Film ayrıca bazı semptomatik anlamlar taşımaktadır. Sözgelimi, nikahı olmadan adamla birlikte yaşayan kadın, dönemin toplumsal ideolojisi içinde onun “kapatma”sıdır. Arka planı verilmemekle birlikte Hayriye, muhtemelen salt bu sebeple iki balıkçı tarafından (adama sadık olduğunu belirtseler de) “biraz oynak” olarak tanımlanır. Oysa olay örgüsü kadının “oynak” lığına ilişkin herhangi bir şey sunmaz; sadece bir sahnede kadın, kaderden yana şanslı olmadığını söylemiştir. Keza Yardımcı Mustafa Ali’den, sırf Ali bu kadına sahip olduğu için nefret ediyor görünmektedir, zira kadını o da arzulamaktadır, başkaca bir kıskançlık sebebi gösterilmez. Bu “oynak” kadını ağıyla “av”layarak, yarım metreyi bulan bıçağı yardımıyla etkisiz hale getirir ve ona zorla sahip olur. Kadına ya kendi kapatması olması ya da eteğine kir bulaştığı için ortadan kaybolması seçeneklerini sunar. Bu şekilde öyle veya böyle, onu sahibinin elinden almış olur.

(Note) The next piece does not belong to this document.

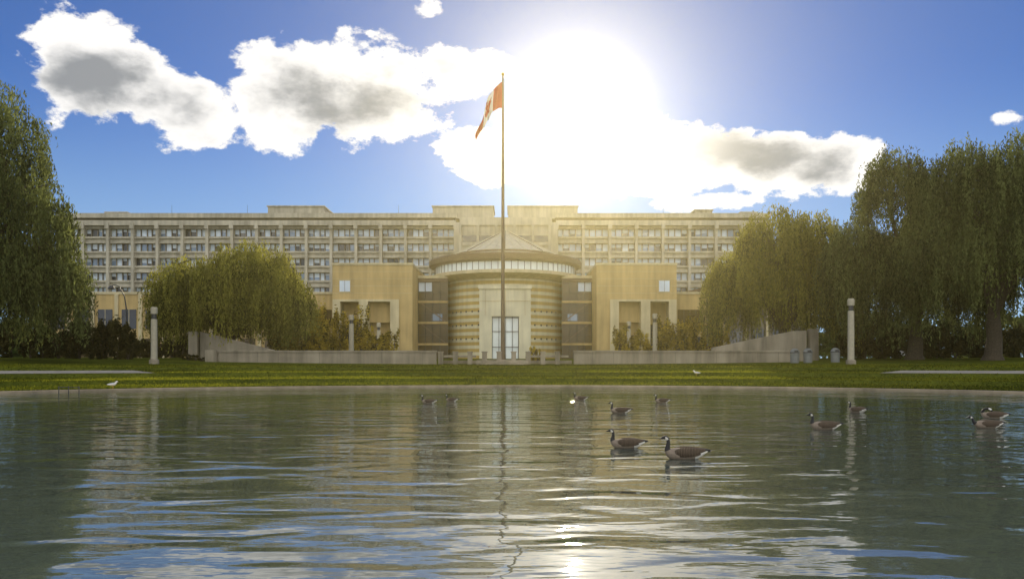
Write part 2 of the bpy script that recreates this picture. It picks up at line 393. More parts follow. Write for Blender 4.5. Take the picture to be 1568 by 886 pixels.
# flagpole + flag
fp = empty('flagpole', (X(770,100),100,2.2)); fx = X(770,100)
w = MB(); w.rev(fx,100,[(.0,2.0),(.9,2.0),(.9,2.5),(.3,2.55),(.28,3.2),(.23,10),(.17,25),(.10,37.2),(0,37.25)],16,[M_wall,M_wall,M_wall]+[M_metal]*5)
w.rev(fx,100,[(0,37.2),(.16,37.3),(.2,37.45),(.16,37.6),(0,37.68)],12,M_gold)
w.tube([(fx+.22,99.9,4),(fx+.15,99.9,36.8)],[.015,.015],4,M_metal)
place(w.build('pole', smooth=False), fp)
M_red = plain('flag_red',(.42,.03,.025),.8,0,.05); M_white = plain('flag_white',(.66,.65,.64),.8,0,.05)
for mm in (M_red,M_white):
    nt = mm.node_tree; b = nt.nodes['Principled BSDF']; t = nt.nodes.new('ShaderNodeBsdfTranslucent'); mx = nt.nodes.new('ShaderNodeMixShader'); mx.inputs[0].default_value=.15
    cr = [n for n in nt.nodes if n.type=='VALTORGB'][0]
    nt.links.new(cr.outputs[0],t.inputs[0]); nt.links.new(b.outputs[0],mx.inputs[1]); nt.links.new(t.outputs[0],mx.inputs[2]); nt.links.new(mx.outputs[0],nt.nodes['Material Output'].inputs[0])
half = [(0,.5),(.055,.38),(.13,.42),(.1,.17),(.22,.29),(.25,.22),(.4,.24),(.35,.1),(.4,.06),(.2,-.1),(.22,-.2),(.02,-.17),(.02,-.4)]
leafp = half+[(-a,c) for a,c in reversed(half)]
def inpoly(x,y):
    r = False; j = len(leafp)-1
    for i in range(len(leafp)):
        xi,yi = leafp[i]; xj,yj = leafp[j]
        if (yi>y)!=(yj>y) and x < (xj-xi)*(y-yi)/(yj-yi+1e-9)+xi: r = not r
        j = i
    return r
NS,NT = 100,50; v=[];f=[];mi=[]
for i in range(NS+1):
    for j in range(NT+1):
        s_=i/NS; t_=j/NT
        x = fx-.1-3.0*(s_**.75)+.3*math.sin(s_*10+t_*2)*s_
        z = 36.5-3.2*t_*(1-.6*s_)-5.9*s_**1.3
        y = 100+.5*math.sin(s_*14+t_*2.2)*min(1,s_*3)+.18*math.sin(s_*25-t_*3)
        v.append((x,y,z))
for i in range(NS):
    for j in range(NT):
        a=i*(NT+1)+j; f.append((a,a+1,a+NT+2,a+NT+1))
        s_=(i+.5)/NS; t_=(j+.5)/NT
        mi.append(0 if (s_<.25 or s_>.75 or inpoly((s_-.5)*2,.5-t_)) else 1)
me=bpy.data.meshes.new('flag'); me.from_pydata(v,[],f); me.materials.append(M_red); me.materials.append(M_white); me.polygons.foreach_set('material_index',mi); me.polygons.foreach_set('use_smooth',[True]*len(f))
o=bpy.data.objects.new('flag',me); S.collection.objects.link(o); place(o,fp)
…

Sazlık Filmine İlişkin Genel Değerlendirme

Sazlık filmin öyküsü, “sınır durumu (boundary-stuation) öyküsü” hikaye türüne yakındır. Anlatı, ana karakterin varoluşsal krizle karşılaşmasının iki yıl sonrasında başlar. Krize ilişkin nedenler hatırlama yoluyla ifşa edilir. Öykü özelliğine paralel, anlatı orta-baş-son şeklinde ilerler. Anlatı yapısının niteliği ve karakter psikolojisini ön planda tutarak bunu sunmaya verdiği öncelik, ana karakterin anlatı olaylarını ilerleten değil bu olaylardan etkilenen nitelikte olması ile film çağdaş anlatı sineması örneğidir. Ancak olay örgüsüne ilişkin neden-sonuçları büyük ölçüde vererek anlatıyı kapatması, anlatıma nesnelliğin hakim olması gibi klasik anlatıya ilişkin konvansiyonları da kullanır. Sinematografi ince işçiliği ile ön plana çıkmaktadır. Ayrıca mizansen diğer önemli husustur. Hem filmin mekanı, hem de ekran mekanı birbirini bütünler niteliktedir. Öznel anlatım yerine nesnel anlatımla sergilenen ana karakterin psikolojisi; sinematografi ve mizansen aracılığı ile sunulur. Özetle bu filmin biçimsel sistemi;

klasik anlatı sineması konvansiyonlarına da başvuran, çağdaş anlatı sineması örneği olarak tanımlanabilir.